Not a fan of Blizzard, although their customer service has been great. And while I think that Overwatch is more deserving of criticism than most, I really get the impression that people at the moment just seem to default to 'outraged' unless proven otherwise when it comes to game companies. I don't know, I just kinda feel like people need to chill just a little, because this is basically all about a slightly different way of selling cosmetics.
I think what's more important is a real shift towards your 'type 3' games. Overwatch is a competitive FPS where users expect new content, which is a big part of the issue. My favourite game to play in the last few years has been Pavlov VR. I bought it for like £15 2 years ago. Since then it's had a major update, more like an expansion pack that many companies would sell as a new game, and has more recently had a large overhaul. Tons of community maps, content and gamemodes, and just a blast. Before the recent update, the devs were getting lots of hate because the game was 'dead'. I was like, mate, the game is finished. What more do you want? What more do you think you deserve, did you not get your money's worth? Why does a game need to constantly change to not be 'dead'?
Anyway, Overwatch is always going to be that kind of game, but what I'd love to see is more of a move towards the type 3 model for games where that makes sense, that's what will actually make a difference, it's what's actually important. Not wanting microtransactions to be structured slightly differently.

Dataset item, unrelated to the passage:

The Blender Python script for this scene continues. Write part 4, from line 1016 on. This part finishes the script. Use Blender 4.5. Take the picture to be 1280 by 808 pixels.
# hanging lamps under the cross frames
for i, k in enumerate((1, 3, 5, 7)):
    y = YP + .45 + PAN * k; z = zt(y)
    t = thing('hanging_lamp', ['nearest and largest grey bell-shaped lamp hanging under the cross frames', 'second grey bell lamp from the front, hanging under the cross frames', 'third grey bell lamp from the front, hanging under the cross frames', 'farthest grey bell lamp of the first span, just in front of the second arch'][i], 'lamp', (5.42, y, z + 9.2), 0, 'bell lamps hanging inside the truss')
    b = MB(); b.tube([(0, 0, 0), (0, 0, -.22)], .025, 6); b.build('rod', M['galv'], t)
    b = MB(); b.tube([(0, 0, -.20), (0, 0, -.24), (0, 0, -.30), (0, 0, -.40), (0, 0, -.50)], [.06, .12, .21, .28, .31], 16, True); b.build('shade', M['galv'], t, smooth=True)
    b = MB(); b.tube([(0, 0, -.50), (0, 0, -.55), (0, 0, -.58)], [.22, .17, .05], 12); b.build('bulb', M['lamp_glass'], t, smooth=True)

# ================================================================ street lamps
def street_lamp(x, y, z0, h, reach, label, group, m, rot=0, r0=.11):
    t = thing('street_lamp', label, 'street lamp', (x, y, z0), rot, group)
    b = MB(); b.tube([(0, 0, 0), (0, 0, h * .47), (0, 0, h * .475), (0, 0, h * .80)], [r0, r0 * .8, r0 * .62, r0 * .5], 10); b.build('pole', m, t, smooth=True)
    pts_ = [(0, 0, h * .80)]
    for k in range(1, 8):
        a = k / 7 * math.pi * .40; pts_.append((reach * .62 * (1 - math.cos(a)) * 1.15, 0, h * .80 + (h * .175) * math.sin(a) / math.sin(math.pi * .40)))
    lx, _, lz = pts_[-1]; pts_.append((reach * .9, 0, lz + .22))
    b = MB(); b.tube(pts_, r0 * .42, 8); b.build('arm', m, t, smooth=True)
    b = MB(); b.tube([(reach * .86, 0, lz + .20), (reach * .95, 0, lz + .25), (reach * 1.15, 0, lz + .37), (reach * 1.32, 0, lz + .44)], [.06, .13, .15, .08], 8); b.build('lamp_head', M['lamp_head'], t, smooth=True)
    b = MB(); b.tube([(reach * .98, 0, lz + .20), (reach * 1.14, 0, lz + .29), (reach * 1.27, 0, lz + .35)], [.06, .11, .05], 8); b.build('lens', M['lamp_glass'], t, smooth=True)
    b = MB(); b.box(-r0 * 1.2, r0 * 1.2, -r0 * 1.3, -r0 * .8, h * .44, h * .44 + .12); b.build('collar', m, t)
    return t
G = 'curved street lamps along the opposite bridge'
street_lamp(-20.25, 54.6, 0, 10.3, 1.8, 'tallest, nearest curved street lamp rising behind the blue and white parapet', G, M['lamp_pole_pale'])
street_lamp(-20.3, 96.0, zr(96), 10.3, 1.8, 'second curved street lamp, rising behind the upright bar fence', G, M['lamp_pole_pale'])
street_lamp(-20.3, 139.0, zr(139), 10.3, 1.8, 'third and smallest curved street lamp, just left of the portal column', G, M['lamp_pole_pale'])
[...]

I miss proper expansion packs. The whole 'you liked game? We've basically made another game on the same engine and using lots of the same assets as the game you liked, so you can play more game. It has about as much content as game, and is like 50% of the price.

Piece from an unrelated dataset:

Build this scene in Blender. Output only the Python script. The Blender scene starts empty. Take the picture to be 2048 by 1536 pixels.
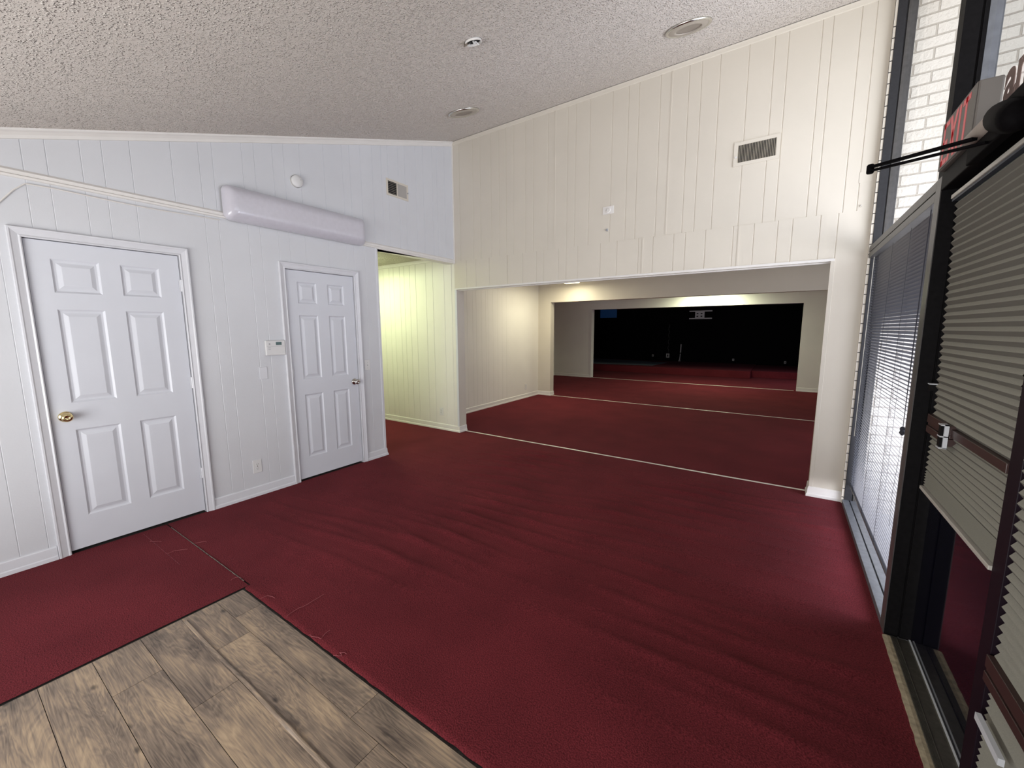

Define “harass”. LoL and Fortnite don’t “harass” you into giving recurring payments. You can make f2p-friendly games, especially on pc, if you want. Blizzard just doesn’t want.
I can't imagine any single one of the developers responsible for Overwatch 2 thinking: "OH yeah this is going to be uhmazing everyone is going to love this now..." rather they MUST OF THINKING》 "I wonder when my supervisor will walk away from my workspace so I can send my resume out to those 3 other studios I started work dialogue with...I gotta get the heck outta here before everyone plays this steaming hot tiger tutty of a game, sigh they never listen to the devs... man am I gonna miss Overwatch 1..."
I used to play Q2 competitively, so I'm a little opinionated:
Not all games are eSports-ready, nor do they need to be.
Why: eSports need to be fair. Everyone has to start at the same place, and the majority, if not all of the performance has to come from player skill.
E.g: Imagine modern football where certain players running on the field could just randomly teleport or fly, but most can't.
Class-based (hero arena, etc) shooters are inherently unequal in the same way, because that's the point of classes (e.g: Heavy having more HP than Scout, Spy being able to cloak and so on).
If you're about to make the argument that "TF2/OW/LOL/WTFBBQ" requires plenty of skill despite the abilities/imbalance: save it.
There's an enormous gulf between what the audience and casual players + enthusiasts perceive as being inside of an eSport and what's actually going on mechanically on the top-level.
Players optimize and engineer the fun out of a game.
eSports players/pros engineer the game out of the game.
Very strange argument. It seems like you're bad at those games and created some elaborate theory to rationalize it. Class based games require just as much, if not more, skill than non-class based games. As the number of classes increases, the total amount of knowledge required and variety of techniques available also tends to increase.
Professional players do optimize the fun out of a game, but that's totally unrelated to the point you were trying to make.